For each of the pages of the blueprint, President Monson related experiences of members of the Church and quoted scriptures.

For "house of prayer," he told Church members to follow the Lord's example found in three scriptural prayers, including the Sermon on the Mount (Matt. 6:9-13): "Our Father which art in heaven, Hallowed be thy name;" the Lord's prayer at Gethsemane (Matt. 26:39): "O my Father, if it be possible, let this cup pass from me: nevertheless not as I will, but as thou wilt;" and Jesus' prayer on the cross (Luke 23:34): "Father, forgive them; for they know not what they do."

The second page of the blueprint is a "house of fasting," and to illustrate this President Monson quoted Alma 17 and Isaiah 58:6-8: "Is not this the fast that I have chosen? to loose the bands of wickedness, to undo the heavy burdens, and to let the oppressed go free, and that ye break every yoke?"

Quoting James 1:5, President Monson explained that the third blueprint is a "house of faith": "If any of you lack wisdom, let him ask of God, that giveth to all men liberally, and upbraideth not; and it shall be given him."

Speaking of a "house of learning," President Monson said, "Seek ye out of the best books words of wisdom; seek learning, even by study and also by faith." (D&C 88:118.)

Of a "house of glory," President Monson told the congregation to not be weary in well-doing, for "out of small things proceedeth that which is great." (D&C 64:33.)

Concerning a "house of order," President Monson recalled meeting a man in Adelaide, Australia, who was receiving pressure from his family to join the Church. President Monson told him: "Brother, I want you to know that everyone in this room would like to see you become a member of the Church, including me. Don't you join the Church until you feel it is the right thing to do."

That brother later wrote President Monson to explain that he had put his house in order and joined the Church - after much study.

The final page of the blueprint is a "house of God," noted President Monson. "As the Lord said to Solomon, a builder of another day: `I have hallowed this house, which thou hast built, to put my name there for ever; and mine eyes and mine heart shall be there perpetually.' " (1 Kings 9:3.)

Concluding his regional conference address in Paris, President Monson said that "love is the mortar that holds together your eternal homes."

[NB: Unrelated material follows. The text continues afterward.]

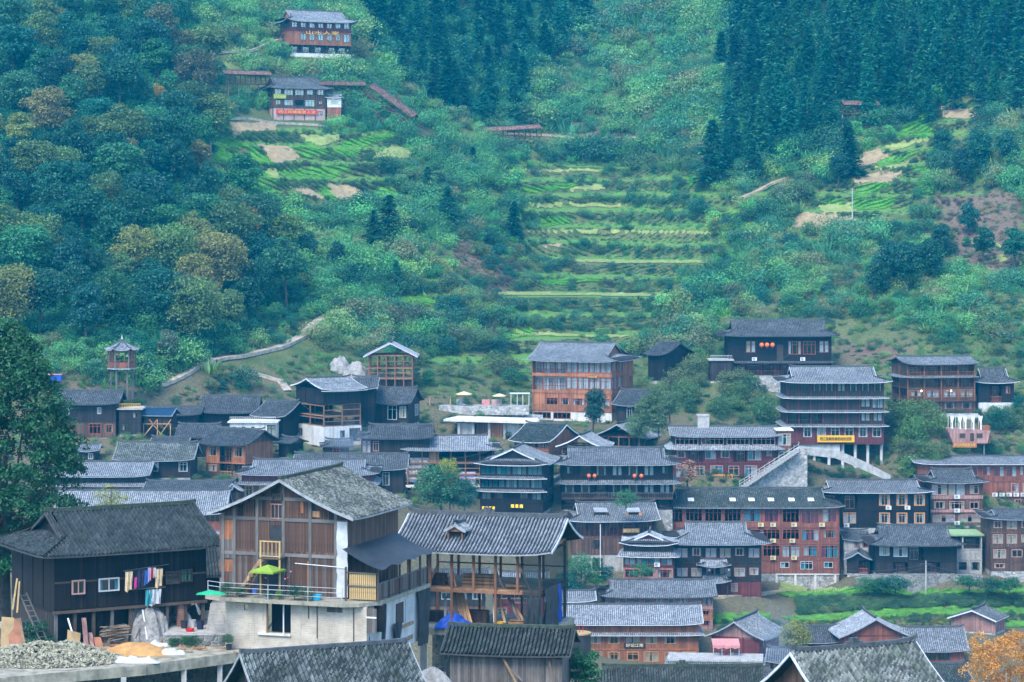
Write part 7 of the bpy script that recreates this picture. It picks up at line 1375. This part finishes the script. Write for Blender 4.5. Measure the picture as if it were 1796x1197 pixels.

In the Lyon regional conference a week later, which drew 3,200 members from southeast France and the French-speaking area of Switzerland, President Monson spoke about "mother forgotten, mother remembered, mother honored, and mother loved."

President Monson said the thought of a "mother forgotten" breaks his heart. He spoke of one mother who waited by the window for her son to visit, but he never came.

Then focusing on "mother remembered," President Monson recalled Mother's Day in his boyhood, when during Sunday School "there would be a little potted plant for each mother and we were given the privilege of handing one to each mother. I noticed that they were grateful for the plant but they were more grateful to see a young boy hand them the plant and say `happy Mother's Day.' "

A "mother honored," said President Monson, is happy when her children study hard and bring home a good report card from school. Then she can see that they have applied themselves.

Speaking of a "mother loved," President Monson told of Jesus turning to His mother and saying "Woman, behold thy son!" and then to John and saying, "Behold, thy mother!" (John 19:26-27) He told the congregation to honor their mothers, as well as their fathers. (Ex. 20:12)

He concluded by saying all mothers should be "remembered and loved" on "Mother's Day and every day."

Elder Holland, who accompanied President Monson, said it was a wonderful personal experience to meet with the members, missionaries and priesthood leaders in western Europe. "There was a strong sense of commitment and faith among these people, and the results of that devotion are increasingly evident."

He said he came away more certain that the great days of the Church in Western Europe, including missionary work there, have only begun. "The good members of the Church are believers, and we came away believing in them."